11 Jul 2015

Labour accused of playing 'race card' over house price bubble claims

5:14 pm on 11 July 2015

Housing Minister Nick Smith says the Labour Party is playing the race card with its claims that foreign speculators are inflating house prices in Auckland.

Labour MP Phil Twyford (L) and Housing Minister Nick Smith (R)

Labour housing spokesperson Phil Twyford (left) and Housing Minister Nick Smith Photo: RNZ

Sales data from a major property firm in the city showed people with Chinese names bought nearly 40 percent of houses in the three months to the end of April, said Labour housing spokesperson Phil Twyford.

Mr Twyford said it was not credible to suggest the 9 percent of Aucklanders of Chinese descent went on a three-month buying spree and bought nearly 40 percent of the houses.

He also said the figures strongly suggested overseas buyers were driving the sky rocketing property market in Auckland.

But Dr Smith said the leaked data was of dubious quality.

He said the figures did not mean overseas buyers were pushing up prices, as Labour claimed.

"The data is pretty flimsy and it's based on one anonymous real estate firm and based on not whether people are New Zealanders or not but their surnames, you need to base housing policy on something a whole lot better than people's surnames."

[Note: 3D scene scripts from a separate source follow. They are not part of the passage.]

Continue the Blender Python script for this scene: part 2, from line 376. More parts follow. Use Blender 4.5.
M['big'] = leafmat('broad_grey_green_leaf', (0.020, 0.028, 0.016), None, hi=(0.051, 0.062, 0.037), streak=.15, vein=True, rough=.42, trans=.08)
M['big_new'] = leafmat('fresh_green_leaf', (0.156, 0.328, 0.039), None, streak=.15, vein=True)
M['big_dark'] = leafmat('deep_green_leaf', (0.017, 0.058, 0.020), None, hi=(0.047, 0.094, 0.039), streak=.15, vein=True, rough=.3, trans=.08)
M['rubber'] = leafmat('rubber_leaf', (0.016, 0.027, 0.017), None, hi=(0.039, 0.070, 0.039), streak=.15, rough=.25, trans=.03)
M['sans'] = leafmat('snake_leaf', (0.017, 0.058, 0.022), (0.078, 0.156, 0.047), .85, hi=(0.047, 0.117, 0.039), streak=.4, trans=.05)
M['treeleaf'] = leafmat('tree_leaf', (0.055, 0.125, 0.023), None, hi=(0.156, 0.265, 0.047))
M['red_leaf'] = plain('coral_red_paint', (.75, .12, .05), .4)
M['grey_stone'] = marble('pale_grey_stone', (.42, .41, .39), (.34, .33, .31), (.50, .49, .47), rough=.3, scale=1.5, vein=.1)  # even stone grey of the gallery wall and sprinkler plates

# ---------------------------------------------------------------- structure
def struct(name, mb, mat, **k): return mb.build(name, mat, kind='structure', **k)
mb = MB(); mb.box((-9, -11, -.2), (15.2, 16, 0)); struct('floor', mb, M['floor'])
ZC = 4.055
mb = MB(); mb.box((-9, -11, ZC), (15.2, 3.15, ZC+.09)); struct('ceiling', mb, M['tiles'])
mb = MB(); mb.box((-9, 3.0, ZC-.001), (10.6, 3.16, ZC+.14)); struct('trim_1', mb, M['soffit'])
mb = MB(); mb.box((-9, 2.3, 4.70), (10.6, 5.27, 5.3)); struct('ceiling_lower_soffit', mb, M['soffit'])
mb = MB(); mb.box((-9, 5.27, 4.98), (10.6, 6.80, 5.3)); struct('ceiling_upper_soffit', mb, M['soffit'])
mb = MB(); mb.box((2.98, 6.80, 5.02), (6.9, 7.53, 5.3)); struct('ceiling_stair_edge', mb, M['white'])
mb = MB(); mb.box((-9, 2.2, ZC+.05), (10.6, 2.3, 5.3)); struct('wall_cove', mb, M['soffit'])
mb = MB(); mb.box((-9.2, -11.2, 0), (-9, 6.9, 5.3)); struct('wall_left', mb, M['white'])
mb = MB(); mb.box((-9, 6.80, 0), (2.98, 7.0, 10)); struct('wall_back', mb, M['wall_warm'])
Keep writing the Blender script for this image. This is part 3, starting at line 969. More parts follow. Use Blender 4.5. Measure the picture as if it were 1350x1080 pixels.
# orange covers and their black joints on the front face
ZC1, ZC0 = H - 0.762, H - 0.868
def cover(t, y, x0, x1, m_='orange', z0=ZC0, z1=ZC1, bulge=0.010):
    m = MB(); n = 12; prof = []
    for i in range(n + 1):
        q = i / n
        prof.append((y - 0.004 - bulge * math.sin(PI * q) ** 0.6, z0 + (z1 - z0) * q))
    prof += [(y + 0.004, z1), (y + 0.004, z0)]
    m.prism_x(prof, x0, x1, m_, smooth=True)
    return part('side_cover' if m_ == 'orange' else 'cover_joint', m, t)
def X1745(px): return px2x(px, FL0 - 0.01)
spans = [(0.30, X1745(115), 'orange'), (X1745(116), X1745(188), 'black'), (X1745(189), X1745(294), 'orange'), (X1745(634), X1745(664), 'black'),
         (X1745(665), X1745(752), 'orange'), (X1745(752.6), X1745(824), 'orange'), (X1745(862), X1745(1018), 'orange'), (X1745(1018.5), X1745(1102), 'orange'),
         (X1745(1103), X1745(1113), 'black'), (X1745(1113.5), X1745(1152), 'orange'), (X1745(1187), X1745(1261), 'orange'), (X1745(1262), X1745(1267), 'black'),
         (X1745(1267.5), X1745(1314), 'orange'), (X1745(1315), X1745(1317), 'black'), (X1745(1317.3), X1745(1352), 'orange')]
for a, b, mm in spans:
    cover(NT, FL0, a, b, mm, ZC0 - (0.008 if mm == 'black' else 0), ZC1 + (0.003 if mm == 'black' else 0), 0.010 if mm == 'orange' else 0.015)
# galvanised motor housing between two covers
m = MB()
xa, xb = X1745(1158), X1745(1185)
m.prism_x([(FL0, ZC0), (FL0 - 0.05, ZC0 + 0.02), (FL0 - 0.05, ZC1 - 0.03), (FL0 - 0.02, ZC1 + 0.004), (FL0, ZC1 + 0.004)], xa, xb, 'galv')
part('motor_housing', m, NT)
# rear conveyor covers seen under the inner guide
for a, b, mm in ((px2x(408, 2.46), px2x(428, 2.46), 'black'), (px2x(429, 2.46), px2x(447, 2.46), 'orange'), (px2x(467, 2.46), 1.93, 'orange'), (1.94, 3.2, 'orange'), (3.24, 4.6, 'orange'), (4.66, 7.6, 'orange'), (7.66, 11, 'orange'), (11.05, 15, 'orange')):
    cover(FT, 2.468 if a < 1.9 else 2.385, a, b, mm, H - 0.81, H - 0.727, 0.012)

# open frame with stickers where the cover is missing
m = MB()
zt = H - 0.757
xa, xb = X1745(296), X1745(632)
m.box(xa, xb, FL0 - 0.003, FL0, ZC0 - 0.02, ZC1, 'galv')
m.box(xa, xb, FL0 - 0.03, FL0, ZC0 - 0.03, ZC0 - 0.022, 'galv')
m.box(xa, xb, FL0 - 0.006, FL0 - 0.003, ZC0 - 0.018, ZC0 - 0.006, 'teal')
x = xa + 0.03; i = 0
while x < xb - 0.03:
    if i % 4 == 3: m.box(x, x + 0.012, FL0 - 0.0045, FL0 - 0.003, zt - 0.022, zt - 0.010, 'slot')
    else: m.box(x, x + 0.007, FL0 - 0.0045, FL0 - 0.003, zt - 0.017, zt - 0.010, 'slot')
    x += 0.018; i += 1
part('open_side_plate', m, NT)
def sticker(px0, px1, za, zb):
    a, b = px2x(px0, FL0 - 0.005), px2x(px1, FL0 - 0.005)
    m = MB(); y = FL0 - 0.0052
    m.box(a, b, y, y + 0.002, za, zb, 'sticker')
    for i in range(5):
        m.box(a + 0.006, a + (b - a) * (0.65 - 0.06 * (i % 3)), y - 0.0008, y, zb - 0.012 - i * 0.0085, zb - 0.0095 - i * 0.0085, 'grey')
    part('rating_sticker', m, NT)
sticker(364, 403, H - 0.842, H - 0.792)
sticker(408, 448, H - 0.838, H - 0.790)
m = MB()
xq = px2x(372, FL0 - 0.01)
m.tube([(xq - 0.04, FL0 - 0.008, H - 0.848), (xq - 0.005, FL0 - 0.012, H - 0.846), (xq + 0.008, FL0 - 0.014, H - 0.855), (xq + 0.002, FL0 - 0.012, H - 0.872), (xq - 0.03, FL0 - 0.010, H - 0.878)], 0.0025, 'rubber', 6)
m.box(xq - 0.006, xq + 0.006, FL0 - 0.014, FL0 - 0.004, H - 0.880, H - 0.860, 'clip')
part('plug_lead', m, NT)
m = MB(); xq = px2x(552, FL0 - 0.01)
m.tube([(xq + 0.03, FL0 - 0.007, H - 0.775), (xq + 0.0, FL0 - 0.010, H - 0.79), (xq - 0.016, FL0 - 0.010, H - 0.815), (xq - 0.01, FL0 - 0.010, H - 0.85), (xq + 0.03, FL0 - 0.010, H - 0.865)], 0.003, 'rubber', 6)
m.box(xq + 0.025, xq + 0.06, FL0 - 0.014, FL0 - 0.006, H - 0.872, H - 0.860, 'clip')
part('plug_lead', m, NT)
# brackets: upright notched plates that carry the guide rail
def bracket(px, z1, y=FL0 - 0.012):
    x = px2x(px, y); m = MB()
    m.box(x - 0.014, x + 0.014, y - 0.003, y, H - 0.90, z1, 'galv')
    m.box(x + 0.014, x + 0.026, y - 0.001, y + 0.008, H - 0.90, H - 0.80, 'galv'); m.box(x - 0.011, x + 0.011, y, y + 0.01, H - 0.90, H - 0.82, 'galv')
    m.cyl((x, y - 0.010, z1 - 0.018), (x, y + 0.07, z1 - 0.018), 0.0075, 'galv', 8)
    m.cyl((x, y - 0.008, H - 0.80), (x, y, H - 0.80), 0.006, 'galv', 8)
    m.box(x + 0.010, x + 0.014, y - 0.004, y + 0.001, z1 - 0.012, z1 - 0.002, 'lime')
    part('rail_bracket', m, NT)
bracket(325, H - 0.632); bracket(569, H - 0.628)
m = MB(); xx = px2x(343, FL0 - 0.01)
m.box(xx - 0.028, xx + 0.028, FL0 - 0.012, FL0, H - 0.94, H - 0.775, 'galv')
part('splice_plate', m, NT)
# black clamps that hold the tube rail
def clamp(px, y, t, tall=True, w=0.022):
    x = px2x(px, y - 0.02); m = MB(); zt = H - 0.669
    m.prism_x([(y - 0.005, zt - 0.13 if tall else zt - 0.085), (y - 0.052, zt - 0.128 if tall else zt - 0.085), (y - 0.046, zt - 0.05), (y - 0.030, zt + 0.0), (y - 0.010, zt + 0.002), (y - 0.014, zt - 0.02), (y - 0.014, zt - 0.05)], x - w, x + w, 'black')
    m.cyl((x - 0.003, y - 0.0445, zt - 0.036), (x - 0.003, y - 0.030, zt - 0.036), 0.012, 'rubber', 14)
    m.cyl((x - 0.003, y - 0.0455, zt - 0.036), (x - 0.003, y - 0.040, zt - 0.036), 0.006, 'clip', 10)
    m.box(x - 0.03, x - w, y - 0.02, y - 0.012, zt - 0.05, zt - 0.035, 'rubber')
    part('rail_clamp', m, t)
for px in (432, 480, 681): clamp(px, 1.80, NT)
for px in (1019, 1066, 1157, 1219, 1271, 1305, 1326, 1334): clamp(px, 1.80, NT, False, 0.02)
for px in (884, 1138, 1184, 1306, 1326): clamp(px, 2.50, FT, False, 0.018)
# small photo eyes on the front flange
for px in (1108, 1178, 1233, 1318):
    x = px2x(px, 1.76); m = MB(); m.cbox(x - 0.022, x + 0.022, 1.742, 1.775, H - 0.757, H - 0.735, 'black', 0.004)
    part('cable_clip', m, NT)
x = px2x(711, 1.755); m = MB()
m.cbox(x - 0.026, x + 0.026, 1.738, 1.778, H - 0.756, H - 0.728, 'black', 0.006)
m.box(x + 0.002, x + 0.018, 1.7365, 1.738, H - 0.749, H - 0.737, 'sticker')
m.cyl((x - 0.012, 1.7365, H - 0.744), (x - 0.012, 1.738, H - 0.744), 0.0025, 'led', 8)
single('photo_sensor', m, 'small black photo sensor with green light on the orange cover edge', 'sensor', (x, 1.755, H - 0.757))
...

Dr Smith said official advice was lack of supply was the main reason for house price inflation, which was why the Government was pushing to get more houses built.

National Party list MP Jian Yang said the Labour Party's claims that non-resident Chinese property speculators were inflating the Auckland property market were offensive to Chinese New Zealanders.

Dr Yang, the former director of the China Studies Centre at the New Zealand Asia Institute, said Labour's data did not prove the buyers were foreigners.

He said Chinese New Zealanders felt they were being unfairly blamed for Auckland's housing woes.

"They are sensitive and they think it's unfair to focus on Chinese and particularly to say that many of them are foreign buyers, most Chinese who are active in the New Zealand market, property market, are New Zealanders."

Dr Yang said his own impression was most Chinese buyers were either living in New Zealand or had family members living here.

Prices in Auckland have shot up $74,000 on average in the past three months.

Mr Twyford said Labour would ban sales to foreigners and the Government needed to take urgent steps to curb speculation.

"There's no upside for New Zealanders having speculators on the other side of the world buying and selling our houses for capital gain," Mr Twyford said.

"It simply drives prices beyond the reach of young New Zealanders."

From October, the Government will begin collecting bank and tax details of people buying investment properties, including those from overseas which Treasury said would create a more accurate picture of foreign ownership of housing.

Last week Mr Twyford said that information should be made into a public register of foreign owners.

"I challenge them to promise that they will use that information that was gathered through Inland Revenue to establish a register of foreign ownership of New Zealand residential real estate.

"And then to put the facts on the table and tell New Zealanders exactly what's going on," Mr Twyford said.